#### Entries shown ####

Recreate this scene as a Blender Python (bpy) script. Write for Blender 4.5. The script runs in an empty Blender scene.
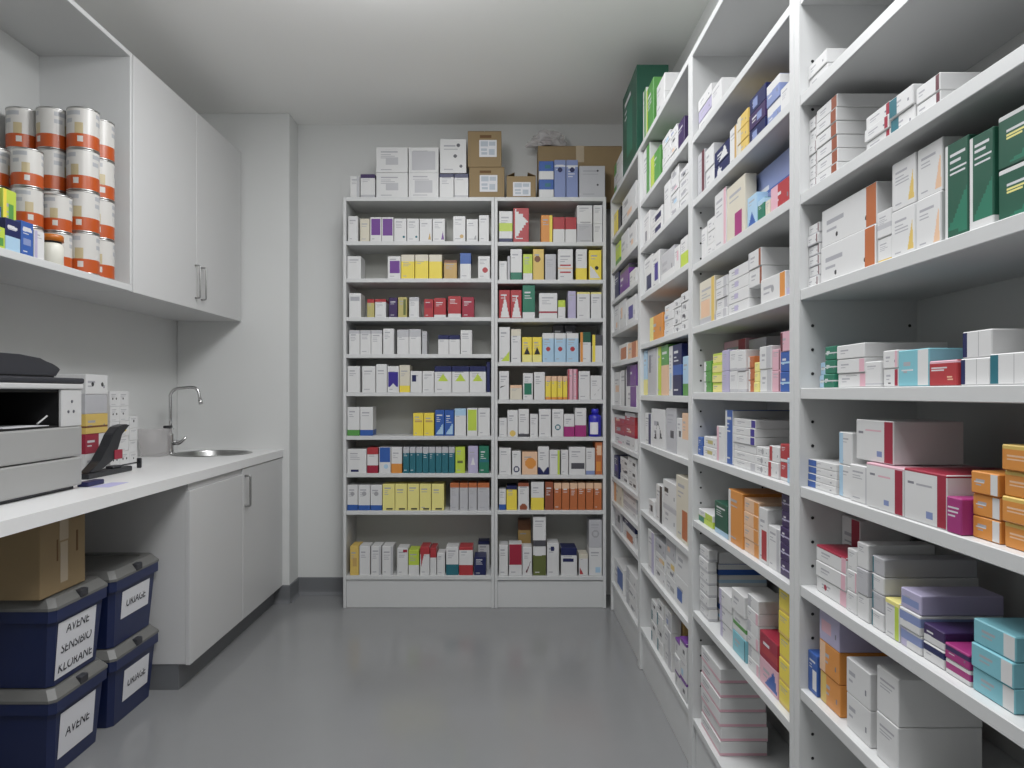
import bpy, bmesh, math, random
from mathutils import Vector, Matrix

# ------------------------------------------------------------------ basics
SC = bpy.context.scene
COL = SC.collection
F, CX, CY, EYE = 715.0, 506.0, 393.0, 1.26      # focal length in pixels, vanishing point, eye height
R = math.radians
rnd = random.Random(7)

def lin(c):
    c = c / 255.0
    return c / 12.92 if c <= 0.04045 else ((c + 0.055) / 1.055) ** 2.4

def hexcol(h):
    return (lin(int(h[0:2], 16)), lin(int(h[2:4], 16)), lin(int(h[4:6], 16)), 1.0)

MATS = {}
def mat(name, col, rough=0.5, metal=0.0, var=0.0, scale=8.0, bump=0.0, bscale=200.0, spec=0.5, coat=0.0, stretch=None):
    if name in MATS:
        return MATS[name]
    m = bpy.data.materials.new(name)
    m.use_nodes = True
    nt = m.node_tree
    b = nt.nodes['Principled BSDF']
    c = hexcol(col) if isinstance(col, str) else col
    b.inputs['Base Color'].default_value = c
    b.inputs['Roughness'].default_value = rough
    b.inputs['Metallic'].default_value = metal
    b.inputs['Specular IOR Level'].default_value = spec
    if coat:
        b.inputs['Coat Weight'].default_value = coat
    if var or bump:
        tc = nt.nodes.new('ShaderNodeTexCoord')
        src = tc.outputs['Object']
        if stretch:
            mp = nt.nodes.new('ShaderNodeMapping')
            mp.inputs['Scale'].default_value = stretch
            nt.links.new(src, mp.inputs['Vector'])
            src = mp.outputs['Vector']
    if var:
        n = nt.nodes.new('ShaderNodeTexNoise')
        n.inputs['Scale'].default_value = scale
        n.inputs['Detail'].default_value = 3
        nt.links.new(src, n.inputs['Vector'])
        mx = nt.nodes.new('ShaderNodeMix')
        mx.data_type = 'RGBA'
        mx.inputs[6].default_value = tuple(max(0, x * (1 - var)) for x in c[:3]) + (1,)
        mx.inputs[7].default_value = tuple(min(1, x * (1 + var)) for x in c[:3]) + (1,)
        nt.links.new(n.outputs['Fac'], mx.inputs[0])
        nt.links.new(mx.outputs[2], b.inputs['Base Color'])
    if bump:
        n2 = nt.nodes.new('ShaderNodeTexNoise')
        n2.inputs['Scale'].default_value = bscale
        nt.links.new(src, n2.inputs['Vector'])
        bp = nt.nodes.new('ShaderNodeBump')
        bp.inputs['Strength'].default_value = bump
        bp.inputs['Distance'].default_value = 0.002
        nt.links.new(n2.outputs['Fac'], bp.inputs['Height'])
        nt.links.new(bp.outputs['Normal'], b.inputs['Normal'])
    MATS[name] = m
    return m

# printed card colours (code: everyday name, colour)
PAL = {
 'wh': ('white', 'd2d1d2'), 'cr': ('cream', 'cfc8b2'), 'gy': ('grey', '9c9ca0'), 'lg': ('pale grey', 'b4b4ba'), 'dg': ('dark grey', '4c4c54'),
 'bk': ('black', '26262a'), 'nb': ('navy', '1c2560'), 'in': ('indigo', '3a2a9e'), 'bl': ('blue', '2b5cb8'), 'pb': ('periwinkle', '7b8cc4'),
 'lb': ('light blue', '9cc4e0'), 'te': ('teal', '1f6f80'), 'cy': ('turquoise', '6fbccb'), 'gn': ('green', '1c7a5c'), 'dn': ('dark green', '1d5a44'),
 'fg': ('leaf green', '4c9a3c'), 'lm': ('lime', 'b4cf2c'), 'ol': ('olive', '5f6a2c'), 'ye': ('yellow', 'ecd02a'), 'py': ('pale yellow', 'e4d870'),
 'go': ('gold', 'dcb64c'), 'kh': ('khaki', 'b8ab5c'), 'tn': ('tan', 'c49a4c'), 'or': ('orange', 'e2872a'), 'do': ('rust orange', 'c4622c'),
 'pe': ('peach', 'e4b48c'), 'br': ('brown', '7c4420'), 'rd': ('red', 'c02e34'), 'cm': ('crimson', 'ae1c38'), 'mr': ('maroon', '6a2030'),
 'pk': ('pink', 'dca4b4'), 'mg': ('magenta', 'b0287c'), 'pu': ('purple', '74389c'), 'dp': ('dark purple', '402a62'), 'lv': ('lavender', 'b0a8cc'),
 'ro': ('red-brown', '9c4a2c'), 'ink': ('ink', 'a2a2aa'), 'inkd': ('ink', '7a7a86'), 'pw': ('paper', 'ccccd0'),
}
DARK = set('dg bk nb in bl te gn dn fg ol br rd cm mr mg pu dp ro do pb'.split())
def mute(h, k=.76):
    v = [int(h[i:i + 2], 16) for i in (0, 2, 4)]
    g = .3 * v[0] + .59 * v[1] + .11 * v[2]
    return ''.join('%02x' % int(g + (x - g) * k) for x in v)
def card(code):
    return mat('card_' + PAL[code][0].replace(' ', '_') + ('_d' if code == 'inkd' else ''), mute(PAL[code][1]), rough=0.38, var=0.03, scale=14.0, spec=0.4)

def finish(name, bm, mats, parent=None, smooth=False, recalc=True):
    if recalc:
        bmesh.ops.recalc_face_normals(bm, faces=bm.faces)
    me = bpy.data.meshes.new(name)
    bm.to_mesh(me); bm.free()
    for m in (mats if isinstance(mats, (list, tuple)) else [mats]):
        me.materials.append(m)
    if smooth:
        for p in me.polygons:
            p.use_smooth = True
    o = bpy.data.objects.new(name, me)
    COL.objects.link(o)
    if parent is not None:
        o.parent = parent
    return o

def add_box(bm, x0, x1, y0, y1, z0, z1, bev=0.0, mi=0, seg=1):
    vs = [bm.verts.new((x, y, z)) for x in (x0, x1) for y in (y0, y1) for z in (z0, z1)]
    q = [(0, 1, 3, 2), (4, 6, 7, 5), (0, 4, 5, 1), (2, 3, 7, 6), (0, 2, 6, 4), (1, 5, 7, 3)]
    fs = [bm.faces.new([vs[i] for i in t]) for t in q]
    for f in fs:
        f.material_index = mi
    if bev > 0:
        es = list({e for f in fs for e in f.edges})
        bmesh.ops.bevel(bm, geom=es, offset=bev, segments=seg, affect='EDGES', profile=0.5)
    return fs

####
#### Entries shown ####

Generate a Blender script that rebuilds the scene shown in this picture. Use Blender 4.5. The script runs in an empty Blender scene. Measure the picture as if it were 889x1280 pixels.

####

◆ **Brief**
Reproduce exactly, and only, the lines from the one containing "Recreate this scene" through the one containing "rnd = random.Random(7)", including both; leave out any pictures.

◆ **Answer for this exercise**
Recreate this scene as a Blender Python (bpy) script. Write for Blender 4.5. The script runs in an empty Blender scene.
import bpy, bmesh, math, random
from mathutils import Vector, Matrix

# ------------------------------------------------------------------ basics
SC = bpy.context.scene
COL = SC.collection
F, CX, CY, EYE = 715.0, 506.0, 393.0, 1.26      # focal length in pixels, vanishing point, eye height
R = math.radians
rnd = random.Random(7)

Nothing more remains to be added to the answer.